- The problem: The records follow. Print, word for word, the first line through the "the middle distance" line.

[Items listed in a dataset]

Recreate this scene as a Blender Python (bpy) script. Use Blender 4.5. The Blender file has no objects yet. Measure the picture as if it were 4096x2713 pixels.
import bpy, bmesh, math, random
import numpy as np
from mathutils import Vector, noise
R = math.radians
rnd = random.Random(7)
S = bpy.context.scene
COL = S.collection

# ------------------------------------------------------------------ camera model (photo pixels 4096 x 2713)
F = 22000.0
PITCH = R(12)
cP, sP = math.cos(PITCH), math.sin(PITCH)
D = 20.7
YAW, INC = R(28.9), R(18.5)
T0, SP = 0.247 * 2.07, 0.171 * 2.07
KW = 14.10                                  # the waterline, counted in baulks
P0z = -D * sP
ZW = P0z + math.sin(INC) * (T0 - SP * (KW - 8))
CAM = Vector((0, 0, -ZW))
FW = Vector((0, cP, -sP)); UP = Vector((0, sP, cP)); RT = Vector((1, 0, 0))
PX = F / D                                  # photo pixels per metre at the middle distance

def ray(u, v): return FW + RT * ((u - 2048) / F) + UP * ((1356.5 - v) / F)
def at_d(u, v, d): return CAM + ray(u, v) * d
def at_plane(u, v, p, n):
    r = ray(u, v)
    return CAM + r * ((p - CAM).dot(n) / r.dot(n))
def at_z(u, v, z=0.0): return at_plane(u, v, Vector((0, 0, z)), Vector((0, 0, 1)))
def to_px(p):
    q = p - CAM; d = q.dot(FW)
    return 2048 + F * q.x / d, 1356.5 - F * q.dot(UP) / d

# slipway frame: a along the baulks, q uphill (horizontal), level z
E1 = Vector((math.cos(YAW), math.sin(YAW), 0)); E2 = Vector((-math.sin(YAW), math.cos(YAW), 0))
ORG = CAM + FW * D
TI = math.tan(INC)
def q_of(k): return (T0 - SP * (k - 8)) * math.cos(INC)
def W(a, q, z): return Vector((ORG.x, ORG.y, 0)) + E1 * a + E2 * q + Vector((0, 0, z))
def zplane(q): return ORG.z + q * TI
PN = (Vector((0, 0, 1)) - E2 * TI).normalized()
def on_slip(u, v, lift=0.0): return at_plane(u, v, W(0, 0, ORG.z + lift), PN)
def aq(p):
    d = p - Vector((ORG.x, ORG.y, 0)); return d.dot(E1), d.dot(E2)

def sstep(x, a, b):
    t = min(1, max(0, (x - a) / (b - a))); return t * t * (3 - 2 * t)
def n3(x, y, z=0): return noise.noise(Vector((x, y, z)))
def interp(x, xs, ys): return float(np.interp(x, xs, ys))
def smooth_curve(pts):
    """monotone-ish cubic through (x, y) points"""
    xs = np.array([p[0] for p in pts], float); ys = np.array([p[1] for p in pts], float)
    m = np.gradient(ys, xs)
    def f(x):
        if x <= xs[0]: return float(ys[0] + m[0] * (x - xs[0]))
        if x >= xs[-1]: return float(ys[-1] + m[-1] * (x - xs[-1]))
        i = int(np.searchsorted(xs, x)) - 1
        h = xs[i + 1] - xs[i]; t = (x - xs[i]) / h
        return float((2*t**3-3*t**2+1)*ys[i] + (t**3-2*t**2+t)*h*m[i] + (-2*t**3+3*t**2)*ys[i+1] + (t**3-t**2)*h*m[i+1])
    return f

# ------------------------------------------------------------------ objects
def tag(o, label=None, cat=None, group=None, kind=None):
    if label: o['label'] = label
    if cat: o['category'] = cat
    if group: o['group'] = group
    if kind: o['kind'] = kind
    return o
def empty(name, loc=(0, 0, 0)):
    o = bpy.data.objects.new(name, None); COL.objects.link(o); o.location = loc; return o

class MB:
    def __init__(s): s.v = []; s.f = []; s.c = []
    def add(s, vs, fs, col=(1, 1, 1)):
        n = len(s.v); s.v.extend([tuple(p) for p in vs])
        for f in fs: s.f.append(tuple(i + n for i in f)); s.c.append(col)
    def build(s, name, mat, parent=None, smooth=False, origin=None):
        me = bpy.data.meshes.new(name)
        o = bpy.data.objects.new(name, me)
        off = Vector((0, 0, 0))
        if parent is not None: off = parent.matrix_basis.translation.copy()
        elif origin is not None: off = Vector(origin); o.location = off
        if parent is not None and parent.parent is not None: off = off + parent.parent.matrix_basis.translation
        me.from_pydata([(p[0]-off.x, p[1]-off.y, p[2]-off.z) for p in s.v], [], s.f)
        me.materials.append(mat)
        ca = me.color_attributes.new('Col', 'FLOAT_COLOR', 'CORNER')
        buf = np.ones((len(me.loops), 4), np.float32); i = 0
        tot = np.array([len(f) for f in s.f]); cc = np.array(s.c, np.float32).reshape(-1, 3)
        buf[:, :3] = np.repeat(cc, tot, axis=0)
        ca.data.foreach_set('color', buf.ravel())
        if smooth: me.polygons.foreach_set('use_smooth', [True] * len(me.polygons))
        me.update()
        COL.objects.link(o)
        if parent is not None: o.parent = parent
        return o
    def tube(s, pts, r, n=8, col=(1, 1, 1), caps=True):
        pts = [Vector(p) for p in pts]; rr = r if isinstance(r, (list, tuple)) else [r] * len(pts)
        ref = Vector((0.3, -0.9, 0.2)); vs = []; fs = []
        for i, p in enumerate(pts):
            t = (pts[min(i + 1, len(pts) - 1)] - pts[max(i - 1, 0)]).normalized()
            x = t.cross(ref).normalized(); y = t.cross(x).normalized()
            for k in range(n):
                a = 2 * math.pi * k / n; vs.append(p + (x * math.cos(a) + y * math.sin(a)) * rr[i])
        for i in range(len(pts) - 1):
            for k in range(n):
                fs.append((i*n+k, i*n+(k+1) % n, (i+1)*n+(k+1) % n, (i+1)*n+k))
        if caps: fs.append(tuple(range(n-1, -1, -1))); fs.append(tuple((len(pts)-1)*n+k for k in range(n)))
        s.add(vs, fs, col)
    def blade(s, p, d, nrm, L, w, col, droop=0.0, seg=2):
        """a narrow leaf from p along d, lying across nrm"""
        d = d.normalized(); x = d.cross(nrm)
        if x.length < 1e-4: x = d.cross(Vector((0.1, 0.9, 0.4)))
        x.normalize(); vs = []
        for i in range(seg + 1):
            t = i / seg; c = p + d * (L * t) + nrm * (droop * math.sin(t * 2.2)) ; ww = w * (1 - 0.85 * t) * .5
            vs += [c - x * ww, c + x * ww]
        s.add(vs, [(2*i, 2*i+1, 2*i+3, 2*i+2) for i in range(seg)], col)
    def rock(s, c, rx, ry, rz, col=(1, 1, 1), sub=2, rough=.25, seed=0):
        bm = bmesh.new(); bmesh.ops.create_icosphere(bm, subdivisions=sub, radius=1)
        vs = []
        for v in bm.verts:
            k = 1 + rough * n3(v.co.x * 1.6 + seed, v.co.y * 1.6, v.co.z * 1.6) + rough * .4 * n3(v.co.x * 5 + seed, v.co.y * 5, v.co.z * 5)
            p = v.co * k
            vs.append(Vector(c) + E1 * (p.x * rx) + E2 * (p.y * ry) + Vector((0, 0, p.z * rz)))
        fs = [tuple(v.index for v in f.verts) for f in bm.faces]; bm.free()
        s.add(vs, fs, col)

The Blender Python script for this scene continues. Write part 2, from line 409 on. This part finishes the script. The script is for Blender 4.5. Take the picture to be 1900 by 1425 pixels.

- Task output:
Recreate this scene as a Blender Python (bpy) script. Use Blender 4.5. The Blender file has no objects yet. Measure the picture as if it were 4096x2713 pixels.
import bpy, bmesh, math, random
import numpy as np
from mathutils import Vector, noise
R = math.radians
rnd = random.Random(7)
S = bpy.context.scene
COL = S.collection

# ------------------------------------------------------------------ camera model (photo pixels 4096 x 2713)
F = 22000.0
PITCH = R(12)
cP, sP = math.cos(PITCH), math.sin(PITCH)
D = 20.7
YAW, INC = R(28.9), R(18.5)
T0, SP = 0.247 * 2.07, 0.171 * 2.07
KW = 14.10                                  # the waterline, counted in baulks
P0z = -D * sP
ZW = P0z + math.sin(INC) * (T0 - SP * (KW - 8))
CAM = Vector((0, 0, -ZW))
FW = Vector((0, cP, -sP)); UP = Vector((0, sP, cP)); RT = Vector((1, 0, 0))
PX = F / D                                  # photo pixels per metre at the middle distance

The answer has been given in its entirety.